Preferimos la mediocridad, y así que nos conformamos con una vida espiritual menos exigente. Nos ponemos en el centro de nuestra fe, no en la cruz de Cristo.
Jesús es EL rescate, EL sacrificio, EL Salvador y El Redentor. Por esta razón, tú y yo hemos sido rescatados de los tormentos de la separación de Dios. Pero nuestra salvación es mucho más que esto. Nosotros no podemos crecer espiritualmente a menos que pongamos nuestra fe en acción, y eso significa imitar a Jesús completamente hacia donde cuenta más, hacia la cruz. Esto es donde nuestro amor por Dios es probado y madurado. Esto es donde nuestro amor por los demás hace la diferencia más grande.
El profeta del Antiguo Testamento Jeremías experimentó este tipo de sufrimiento.

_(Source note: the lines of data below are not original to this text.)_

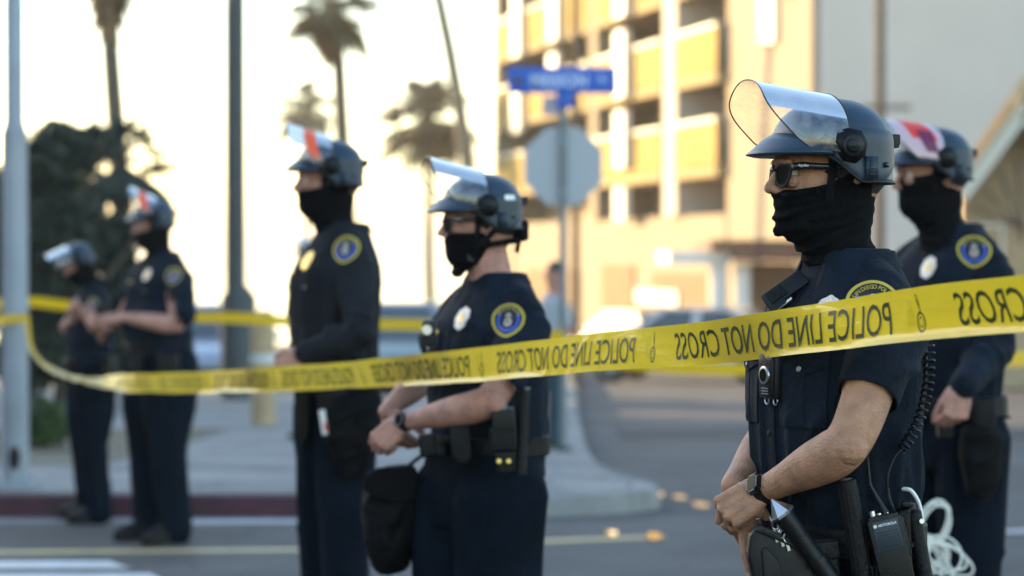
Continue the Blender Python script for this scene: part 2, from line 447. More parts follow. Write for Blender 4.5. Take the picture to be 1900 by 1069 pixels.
def make_helmet_meshes():
    # shell with thickness
    N = 96; T = 34; mb = MB(); v = []; f = []
    for i in range(T + 1):
        for k in range(N): v.append(shell_pt(2 * PI * k / N, max(i / T, .004)))
    for i in range(T):
        for k in range(N): f.append((i * N + k, (i + 1) * N + k, (i + 1) * N + (k + 1) % N, i * N + (k + 1) % N))
    f.append(tuple(range(N)))
    base = len(v)
    for i in range(12):
        for k in range(N): v.append(shell_pt(2 * PI * k / N, 1 - i / 12 * .75, -.009))
    for k in range(N):
        k2 = (k + 1) % N; f.append((T * N + k, base + k, base + k2, T * N + k2))
    for i in range(11):
        for k in range(N):
            k2 = (k + 1) % N; f.append((base + i * N + k, base + (i + 1) * N + k, base + (i + 1) * N + k2, base + i * N + k2))
    mb.add(v, f); HEL['shell'] = mb.fix(mb.mesh('helmet'))
    # rim trim
    mb = MB(); pts = [shell_pt(2 * PI * k / N, 1.0, .0005) for k in range(N + 1)]
    mb.tube(pts, .0034, 8, cap=False); HEL['rim_trim'] = mb.fix(mb.mesh('rim_trim'))
    # brim
    mb = MB(); v = []; f = []; K = 48; prof = None
    for j in range(K + 1):
        az = R(-74 + 148 * j / K); e = max(0.0, math.cos(az * 90 / 76)) ** .6
        d = Vector((math.cos(az), math.sin(az), 0))
        base = shell_pt(az, .7); b = Vector((base.x, base.y, 0)) * 1.004
        ext = .046 * e + .002
        zt = .024 * e - .006 * (1 - e)
        ring = [b + Vector((0, 0, zt)) - d * .004, b + d * (ext * .35) + Vector((0, 0, zt - .013 * e)), b + d * (ext * .75) + Vector((0, 0, zt - .030 * e)),
                b + d * ext + Vector((0, 0, -.012 - .003 * e)), b + d * ext + Vector((0, 0, -.018)),
                b + d * (ext * .7) + Vector((0, 0, -.021)), b - d * .006 + Vector((0, 0, -.020))]
        v += ring
    n = 7
    for j in range(K):
        for q in range(n): f.append((j * n + q, (j + 1) * n + q, (j + 1) * n + (q + 1) % n, j * n + (q + 1) % n))
    f.append(tuple(range(n))); f.append(tuple(K * n + q for q in range(n - 1, -1, -1)))
    mb.add(v, f); HEL['brim'] = mb.fix(mb.mesh('brim'))
    # raised side plate: lies 2.5 mm proud of the shell, both sides to the back
    mb = MB(); 
    for sgn in (1, -1):
        v = []; f = []; K = 40; J = 12
        for j in range(K + 1):
            az = R(64 + (180 - 64) * j / K)
            top = .034 - .010 * (j / K) if True else 0
            u = j / K
            low = rim_z(math.cos(az) * .112)
            lower = low + (.004 if u < .55 else .004 + (u - .55) / .45 * .046)
            for i in range(J + 1):
                z = top + (lower - top) * i / J
                e = .0032 if 0 < i < J and 0 < j else .0002
                if z >= 0:
                    a = math.acos(min(1, z / .090)); t = a / (PI / 2) * .7
                else: t = .7 + .3 * (z / low)
                p = shell_pt(az, min(t, 1), e); v.append(Vector((p.x, p.y * sgn, p.z)))
        W = J + 1
        for j in range(K):
            for i in range(J):
                q = (j * W + i, (j + 1) * W + i, (j + 1) * W + i + 1, j * W + i + 1); f.append(q if sgn > 0 else q[::-1])
        mb.add(v, f)
    HEL['side_plate'] = mb.mesh('side_plate')
    # pivots
    for sgn in (1, -1):
        mb = MB(); Y = Vector((0, sgn, 0)); 
        o = Vector((.010, sgn * .1135, -.002))
        hexa = [(-.034, .004), (-.022, .026), (.004, .031), (.030, .024), (.034, .006), (.012, -.030), (-.012, -.034), (-.030, -.020)]
        hexa = [(a, b) for a, b in hexa]
        mb.prism(hexa, o, (1, 0, 0), (0, 0, 1), 0, .009, Y)
        mb.prism([(a * .86, b * .86) for a, b in hexa], o, (1, 0, 0), (0, 0, 1), .009, .012, Y)
        mb.prism([(.026, .012), (.050, .020), (.054, .010), (.046, -.008), (.028, -.012)], o, (1, 0, 0), (0, 0, 1), -.002, .009, Y)
        HEL['pivot%+d' % sgn] = mb.fix(mb.mesh('visor_bracket'))
        mb = MB(); c = o + Vector((-.003, 0, -.002))
        mb.tube([c + Y * .010, c + Y * .016, c + Y * .0175], [.021, .021, .019], 28)
        mb.tube([c + Y * .0165, c + Y * .021, c + Y * .0225], [.0135, .0130, .011], 24)
        mb.box(c + Y * .0235, (.020, .003, .005), bev=.001)
        HEL['knob%+d' % sgn] = mb.fix(mb.mesh('knob'))
        mb = MB(); o2 = Vector((-.034, sgn * .1175, -.044))
        mb.prism([(-.012, -.021), (.012, -.021), (.012, .021), (-.012, .021)], o2, (1, 0, 0), (0, 0, 1), -.006, .0035, Y)
        mb.prism([(-.006, -.014), (.0045, -.018), (.0045, .016), (-.004, .016)], o2, (1, 0, 0), (0, 0, 1), .0035, .006, Y)
        for q in range(4):
            mb.box(o2 + Vector((.001, 0, -.012 + q * .0055)) + Y * .0066, (.010, .003, .0022), bev=.0006)
        HEL['rail%+d' % sgn] = mb.fix(mb.mesh('accessory_rail'))
        mb = MB(); mb.cyl(Vector((-.070, sgn * .094, -.038)), Vector((-.0725, sgn * .0985, -.038)), .0052, 12); HEL['screw%+d' % sgn] = mb.fix(mb.mesh('screw'))
    mb = MB()
    mb.box((-.114, .016, .010), (.020, .022, .026), bev=.003); mb.box((-.117, -.022, .008), (.018, .020, .024), bev=.003)
    mb.box((-.124, .010, .013), (.010, .016, .020), bev=.002); mb.box((-.112, 0, .002), (.010, .07, .012), bev=.002)
    HEL['clip'] = mb.fix(mb.mesh('rear_clip'))
    # raised face shield
    mb = MB(); U = 56; W = 26; v = []; f = []; tilt = R(9)
    thm = R(100)
    def sp(u, w_, off=0):
        th = (u * 2 - 1) * thm; k = abs(th) / thm
        a0 = .030 - .026 * (k ** 1.3); a1 = .186 - .010 * k - .085 * max(0, (k - .45) / .55) ** 2.6
        a = a0 + (a1 - a0) * w_
        fl = 1 + .05 * w_
        rr = .1235 * fl + off; h = (.0955 + off) * math.copysign(abs(math.cos(th)) ** .88, math.cos(th))
        y = rr * math.copysign(abs(math.sin(th)) ** .92, math.sin(th))
        return Vector((a * math.cos(tilt) - h * math.sin(tilt) * .6, y, a * math.sin(tilt) + h * math.cos(tilt)))
    HEL['sp'] = sp
    for i in range(U + 1):
        for j in range(W + 1): v.append(sp(i / U, j / W))
    for i in range(U):
        for j in range(W): f.append((i * (W + 1) + j, (i + 1) * (W + 1) + j, (i + 1) * (W + 1) + j + 1, i * (W + 1) + j + 1))
    mb.add(v, f); HEL['shield'] = mb.mesh('face_shield')
    mb = MB(); mb.tube([sp(i / U, 1.0) for i in range(U + 1)], .0014, 6); HEL['shield_edge'] = mb.fix(mb.mesh('shield_edge'))
    mb = MB(); mb.tube([sp(i / U, 0.0, -.001) for i in range(U + 1)], .0024, 6); HEL['shield_seal'] = mb.fix(mb.mesh('shield_seal'))
    # printed patches on shields
    def patch(poly_fn, name, mt, off=.0009):
        m_ = MB(); vv = []; ff = []
        n = 14
        for i in range(n + 1):
            for j in range(n + 1):
                u_, w_ = poly_fn(i / n, j / n); vv.append(sp(u_, w_, off))
        for i in range(n):
            for j in range(n): ff.append((i * (n + 1) + j, (i + 1) * (n + 1) + j, (i + 1) * (n + 1) + j + 1, i * (n + 1) + j + 1))
        m_.add(vv, ff); me = m_.mesh(name); me.materials.append(M[mt]); return me
    HEL['patch_orange'] = patch(lambda a, b: (.34 + .60 * a, .30 + .30 * b + .06 * math.sin(a * 3)), 'shield_print', 'orange_print')
    HEL['patch_white'] = patch(lambda a, b: (.30 + .58 * a, .60 + .36 * b), 'shield_print', 'white_plastic')
    HEL['patch_redA'] = patch(lambda a, b: (.54 + .30 * a, .26 + .50 * b - .12 * a), 'shield_print', 'red_print')
    HEL['patch_redB'] = patch(lambda a, b: (.74 + .20 * a, .20 + .30 * b), 'shield_print', 'maroon_print', .0014)
    HEL['patch_w2'] = patch(lambda a, b: (.40 + .58 * a, .04 + .90 * b), 'shield_print', 'pink_print', .0005)
    # liner straps
    for k, mt in (('shell', 'helmet_shell'), ('rim_trim', 'grey_rubber' if False else 'black_plastic'), ('brim', 'helmet_shell'), ('side_plate', 'helmet_plate'), ('pivot+1', 'black_plastic'), ('pivot-1', 'black_plastic'),
                  ('knob+1', 'black_plastic'), ('knob-1', 'black_plastic'), ('rail+1', 'helmet_plate'), ('rail-1', 'helmet_plate'), ('screw+1', 'gloss_black'), ('screw-1', 'gloss_black'),
                  ('clip', 'black_plastic'), ('shield', 'shield_clear'), ('shield_edge', 'shield_trim'), ('shield_seal', 'shield_trim')):
        HEL[k].materials.append(M[mt])
make_helmet_meshes()

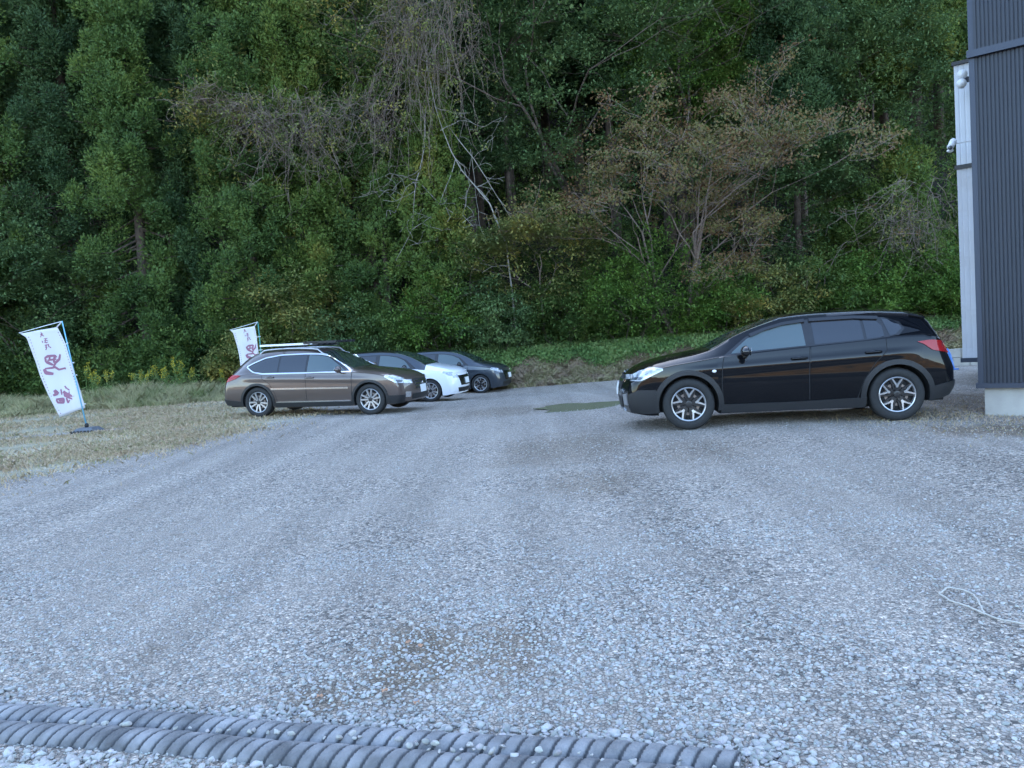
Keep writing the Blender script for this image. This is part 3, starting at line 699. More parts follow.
# ---- brown estate with roof rack
S = dict(
 top=[(-.93, .70), (-.85, .77), (-.6, .88), (-.2, .97), (.2, 1.02), (.42, 1.05), (.95, 1.30), (1.2, 1.43), (1.55, 1.52), (2.1, 1.545), (2.6, 1.53), (2.95, 1.48), (3.15, 1.42), (3.3, 1.32), (3.5, 1.13), (3.62, 1.0), (3.67, .93)],
 sh=[(-.93, .66), (-.6, .78), (-.3, .86), (.1, .92), (.43, .945), (1.5, .96), (2.6, .985), (3.0, .985), (3.3, .955), (3.55, .915), (3.67, .88)],
 re=[(-.93, .69), (-.85, .75), (-.6, .85), (-.2, .94), (.2, .99), (.40, 1.02), (.9, 1.25), (1.15, 1.37), (1.5, 1.44), (2.1, 1.465), (2.6, 1.45), (2.95, 1.38), (3.15, 1.28), (3.35, 1.14), (3.55, .99), (3.67, .90)],
 W=[(-.93, .84), (-.5, .885), (0, .905), (.6, .895), (1.6, .90), (2.7, .91), (3.0, .90), (3.67, .86)],
 we=[(-.93, .68), (-.3, .70), (.3, .70), (.6, .66), (1.2, .60), (2.2, .595), (3.15, .58), (3.67, .66)],
 zb=[(-.93, .27), (-.5, .22), (.5, .21), (2.2, .21), (3.1, .25), (3.67, .30)],
 profF=[(0, .9), (0, .76), (-.04, .6), (-.055, .45), (-.03, .3), (0, .25)],
 profR=[(0, 1.0), (0, .9), (.06, .8), (.11, .64), (.12, .45), (.06, .28)],
 t0=-.86, t1=3.66, wb=2.745, tyre=.345, arch=.385, bowF=.22, bowR=.14, hw=.885, wheel='multi', rimr=.68, rR=.12)
c = Car(S)
c.build('brown_estate_car', 'metallic brown estate car with a roof rack, rear wheels on the grass beside the gravel', 'car', P_BROWN, OB_F, OB_R)
hatch_details(c, dict(
 dlo_bot=[(.43, .955), (1.5, .972), (2.6, .992), (2.85, 1.03), (3.04, 1.13)], dlo_top=[(.45, .975), (.75, 1.165), (1.02, 1.325), (1.25, 1.37), (1.6, 1.388), (2.2, 1.385), (2.6, 1.33), (2.9, 1.22), (3.05, 1.15)],
 windows=[('front_window', [(.60, .985), (1.505, .99)], [(.62, 1.01), (1.04, 1.295), (1.25, 1.345), (1.505, 1.363)], M['glass_clear']),
          ('rear_window_side', [(1.555, .99), (2.20, 1.0)], [(1.555, 1.363), (1.9, 1.368), (2.20, 1.36)], M['glass']),
          ('quarter_window', [(2.24, 1.0), (2.55, 1.01), (2.8, 1.05), (2.97, 1.12)], [(2.24, 1.357), (2.55, 1.32), (2.8, 1.235), (2.99, 1.15)], M['glass'])],
 fdA=[(.44, .33), (.42, .6), (.41, .94)], fdB=[(1.52, .33), (1.52, .6), (1.525, .955)],
 rdA=[(1.54, .33), (1.54, .6), (1.545, .955)], rdB=[(2.24, .33), (2.30, .55), (2.42, .76), (2.6, .88), (2.63, .975)],
 hF=(1.42, .87), hR=(2.40, .905), mirror=(.68, 1.0), screen=(.46, 1.22, .63, .55), rearwin=(3.20, 3.52, .52)))
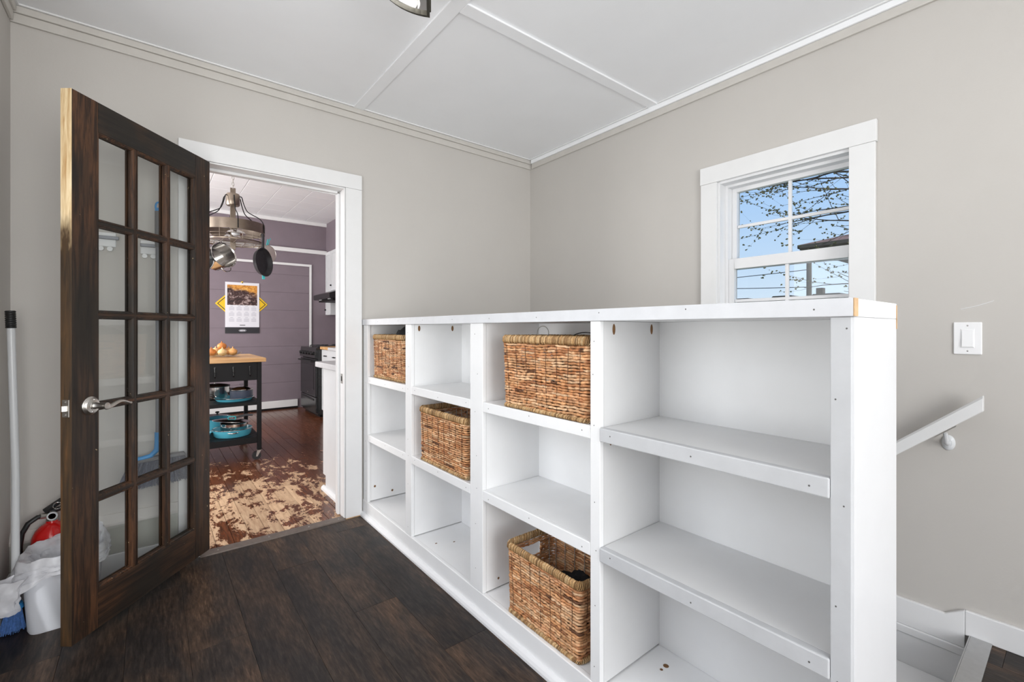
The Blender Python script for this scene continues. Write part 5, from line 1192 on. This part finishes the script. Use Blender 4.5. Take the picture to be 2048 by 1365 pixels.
for z, dy, dz, dx, ln, r_ in ((1.95, 1.0, 0.12, -0.5, 0.8, .009), (2.3, 1.0, 0.0, 0.2, 0.85, .009), (2.0, 1.0, 0.3, 0.1, 0.9, .010), (2.7, 1.0, 0.16, 0.1, 1.0, .010), (3.35, 1.0, 0.05, -0.6, 1.9, .014), (3.15, 1.0, 0.0, -0.1, 1.3, .011), (3.55, 1.0, 0.2, -0.1, 2.0, .016), (3.25, 1.0, 0.18, 0.4, 1.6, .012), (2.15, 1.0, 0.10, -0.35, 1.15, .011), (2.5, 1.0, 0.05, -0.15, 1.0, .010), (2.85, 1.0, 0.12, -0.4, 1.35, .013), (3.05, 1.0, 0.22, 0.1, 1.7, .016), (3.2, 1.0, 0.10, -0.3, 1.5, .014), (3.3, 1.0, 0.28, -0.5, 1.8, .016), (3.45, 1.0, 0.12, 0.2, 1.9, .018), (3.6, 1.0, 0.02, -0.2, 1.7, .015), (3.7, 1.0, -0.12, -0.4, 1.5, .013), (3.8, 0.9, 0.3, 0.3, 1.8, .016), (3.6, -1.0, 0.3, 0.2, 1.6, .016), (2.9, -0.9, 0.3, -0.2, 1.5, .014)):
    branch(Vector((6.6, 1.05, z-0.5+0.0)), Vector((dx, dy, dz)), ln, r_, 1)
obj('trunk', g, M['bark'], tr_, smooth=True); obj('buds', gbud, M['bud'], tr_, stuff=True)
# neighbour house with a hip roof corner
hs = thing('neighbour_house', 'neighbouring house with brown hip roof beyond the tree', 'house', (13.0, 1.2, -0.5))
ex_, ey_ = 10.5, 3.72
g = G(); g.box(ex_+0.35, 15.5, -5.0, 1.75, -0.5, 2.75); obj('wall', g, M['siding'], hs)
g = G(); vs = [(ex_, ey_, 2.90), (16, ey_, 2.90), (16, -6, 2.90), (ex_, -6, 2.90), (13.2, 0.9, 3.72), (13.2, -3.2, 3.72)]
g.add(vs, [(0, 1, 2, 3), (0, 4, 1), (3, 5, 4, 0), (2, 1, 4, 5), (2, 5, 3)])
rf = obj('roof', g, M['roof'], hs)
g = G(); g.box(ex_, 16, ey_-0.03, ey_, 2.83, 2.90).box(ex_, ex_+0.03, -6, ey_, 2.83, 2.90).box(ex_+0.03, 16, -6, ey_-0.03, 2.80, 2.83).prism([(ex_+0.05, 2.80), (ex_+0.6, 2.62), (15.5, 2.62), (16, 2.80)], 'y', -5.9, ey_-0.55); obj('eaves', g, M['fascia'], hs)
g = G(); g.cyl((12.5, 2.9, 3.0), (12.5, 2.9, 3.75), 0.035, seg=10); obj('vent_pipe', g, M['fascia'], rf)
# utility pole and wires
up = thing('utility_pole', 'dark wooden utility pole seen through the lower sash', 'pole', (25, 8.35, -0.5))
g = G(); g.cyl((25, 8.35, -0.5), (25, 8.35, 4.55), 0.125, 0.11, 12); obj('pole', g, M['fascia'], up, smooth=True)
for i, (za, zb, yb_) in enumerate(((4.05, 4.3, 26), (3.2, 4.9, 26), (2.6, 4.1, 26))):
    g = G(); pts = []
    for k in range(17):
        t = k/16.0; pts.append((25+t*(-3), 8.35+(yb_-8.35)*t, za+(zb-za)*t-1.0*0.35*math.sin(t*PI)))
    g.tube(pts, 0.018, 5); obj('cable', g, M['blackplastic'], up)
# far roofs
for i, (y0_, y1_, zt, lb) in enumerate(((19.2, 22.0, 4.10, 'far dark roof low on the horizon, leftmost through the window'), (15.5, 18.4, 4.15, 'far dark roof just above the bookcase between the window muntins'), (11.9, 15.2, 4.15, 'far dark roof with a chimney beside the utility pole'))):
    h_ = thing('far_house', lb, 'house', (46, (y0_+y1_)/2, -0.5))
    g = G(); g.box(44.6, 50, y0_+0.3, y1_-0.3, -0.5, zt-0.7); obj('wall', g, M['siding'], h_)
    g = G(); g.prism([(y0_, zt-0.7), (y1_, zt-0.7), (y1_-0.7, zt), (y0_+0.7, zt)], 'x', 44.3, 50.3); ro = obj('roof', g, M['fascia'], h_)
    if i == 2: g = G(); g.box(45, 45.6, 14.0, 14.5, zt-0.3, zt+0.55); obj('chimney', g, M['fascia'], ro)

Como vemos en la primera lectura de hoy, él fue odiado por hablar la verdad, pero él continuo su ministerio, porque él tuvo interés por los israelitas que se estaban perdiendo.
Cuándo otros pecan en contra de nosotros, si nosotros los perdonamos, nos colgamos en la cruz con Jesús, diciendo con él, "Padre perdónalos, por ellos no saben lo que hacen". Tal amor inmerecido es cómo dar nuestras vidas como rescate por los demás. Los perdonamos (nos olvidamos de la envidia y pedimos que Dios los bendiga) no importando si ellos nos empiezan a tratar bien o no, inclusive si nosotros no podemos permanecer en la vida de esa persona.
Nosotros los perdonamos, no porque recibiremos una respuesta cariñosa y sana, que nos hará feliz (que a menudo no sucede), si no porque queremos seguir a Jesús. Queremos ser santos. 
Cuándo nosotros rezamos el " Padre Nuestro," le pedimos a Dios que nos perdone como nosotros perdonamos a los demás. Eso nos ata al "contrato" del amor. Dios nos perdonará sólo tanto como nosotros perdonamos a los demás. Aun así, nosotros no perdonamos a los demás para que Dios nos perdone; perdonamos porque queremos ser como Jesús.